The speech received little attention at the time. Gingrich was, after all, an obscure, untenured professor whose political experience consisted of two failed congressional bids. But when, a few months later, he was finally elected to the House of Representatives on his third try, he went to Washington a man obsessed with becoming the kind of leader he had described that day in Atlanta. The GOP was then at its lowest point in modern history. Scores of Republican lawmakers had been wiped out in the aftermath of Watergate, and those who’d survived seemed, to Gingrich, sadly resigned to a “permanent minority” mind-set. “It was like death,” he recalls of the mood in the caucus. “They were morally and psychologically shattered.”

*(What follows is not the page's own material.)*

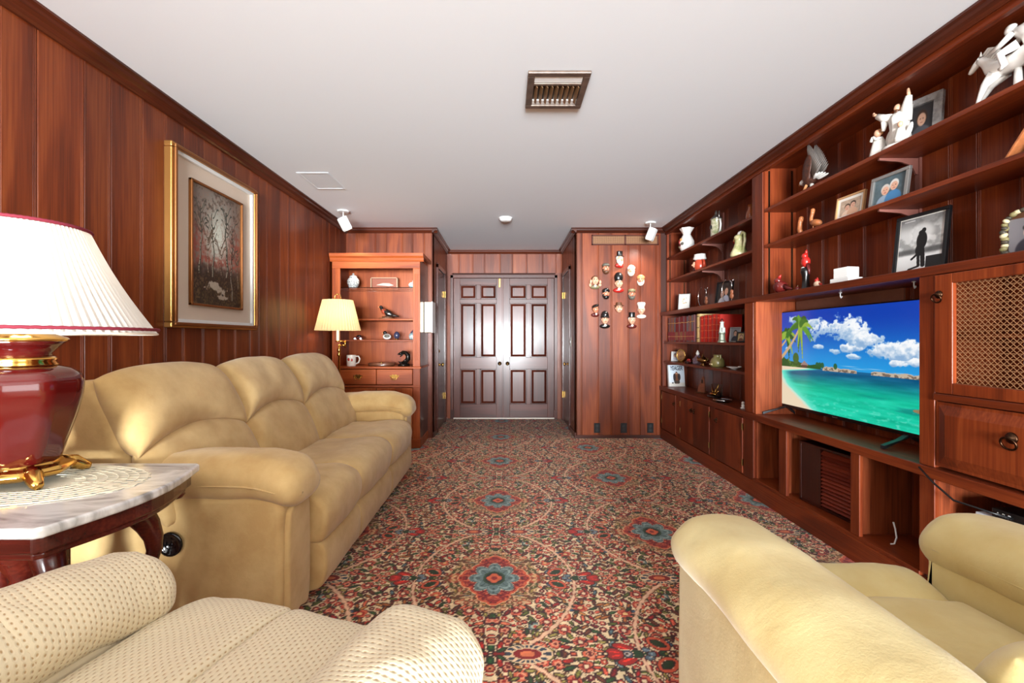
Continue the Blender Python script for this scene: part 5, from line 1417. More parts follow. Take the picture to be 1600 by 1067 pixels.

But Gingrich had a plan. The way he saw it, Republicans would never be able to take back the House as long as they kept compromising with the Democrats out of some high-minded civic desire to keep congressional business humming along. His strategy was to blow up the bipartisan coalitions that were essential to legislating, and then seize on the resulting dysfunction to wage a populist crusade against the institution of Congress itself. “His idea,” says Norm Ornstein, a political scientist who knew Gingrich at the time, “was to build toward a national election where people were so disgusted by Washington and the way it was operating that they would throw the ins out and bring the outs in.”